Тогда Громыко при поддержке международного отдела ЦК предложил идею Декларации ООН о полной и окончательной ликвидации колониализма. Пожалуй, это было как раз то, что искал Хрущев, — удар в самую болевую точку.

Известное изречение, что нигде так не врут, как на войне и на охоте, давно пора дополнить — и во время визитов на высшем уровне. Особенно когда речь идет о советских лидерах. Все должно быть помпезно и прекрасно, и ничто не может омрачать эту благостную картину. Даже погода, и та должна быть солнечной.

Взять, например, сообщение пресс-группы о втором дне путешествия на теплоходе «Балтика», 10 сентября.

«Сегодня море спокойное, солнечно. На „Балтике“ деловая рабочая обстановка. Н. С. Хрущев, Н. В. Подгорный, К. Т. Мазуров, А. А. Громыко занимались текущими делами, обсуждали вопросы предстоящей сессии ГА ООН. Заняты работой и делегации Венгрии, Румынии, Болгарии, возглавляемые товарищами Я. Кадаром, Г. Георгиу-Деж, Т. Живковым… В 13 часов турбоэлектроход прошел в виду берегов Швеции и Дании».

А вот как было на самом деле.

«Второй день, — вспоминает Хрущев, — Балтика встретила нас недружественным образом. Опустился густой туман. И мы могли только слышать вой сирен и сигналы бакенов вокруг нас. Ничего практически не было видно. И капитан вел нас от одного бакена к другому, как в беге с эстафетой. В конце концов туман рассеялся, и мы увидели побережье Дании».

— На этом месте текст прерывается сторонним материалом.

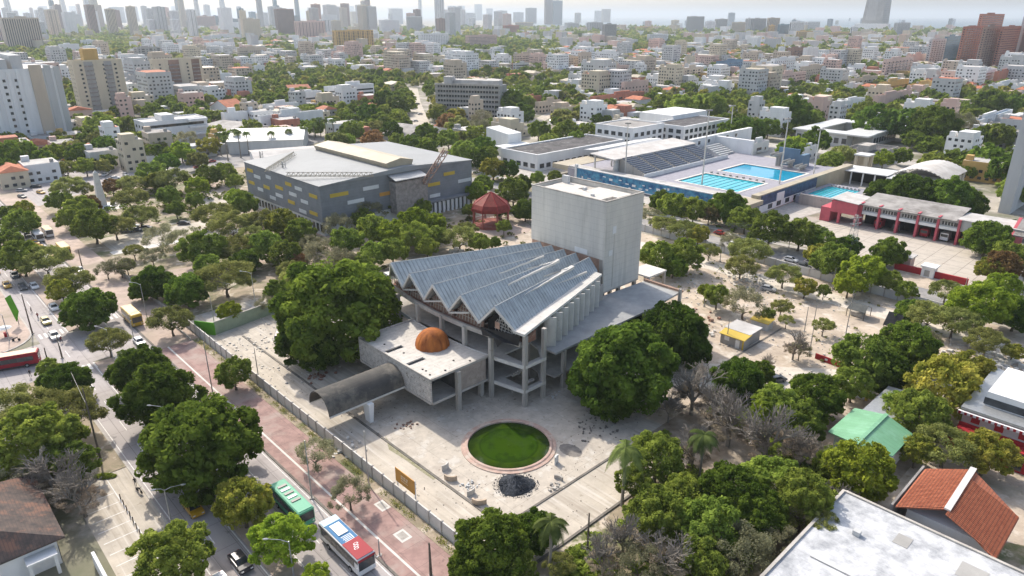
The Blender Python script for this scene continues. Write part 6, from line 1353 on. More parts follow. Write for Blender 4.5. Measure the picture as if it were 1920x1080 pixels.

Но работали на «Балтике» действительно много. Хрущев своей энергией никому не давал покоя. Раздав многочисленные поручения, он после утреннего совещания вызывал машинисток и диктовал им заготовки к своим речам и беседам в Нью-Йорке или же указания в Москву. Машинистки едва успевали менять друг друга. Задиктовки были ужасными — факты и цифры зачастую искажены. А язык настолько безграмотный, что можно только удивляться, как такой человек правит великой державой.

Потом эти задиктовки часами приходилось править и придавать им нормальный, присущий русскому языку облик. Хрущев постоянно менял пропагандистскую окраску советских инициатив. Он не любил сухого чиновничьего стиля бумаг, которые ему готовил Громыко. Поэтому команда экспертов шлифовала в основном язык и стиль хрущевских речей так, чтобы сделать их понятными простому человеку, которого не интересуют политические тонкости.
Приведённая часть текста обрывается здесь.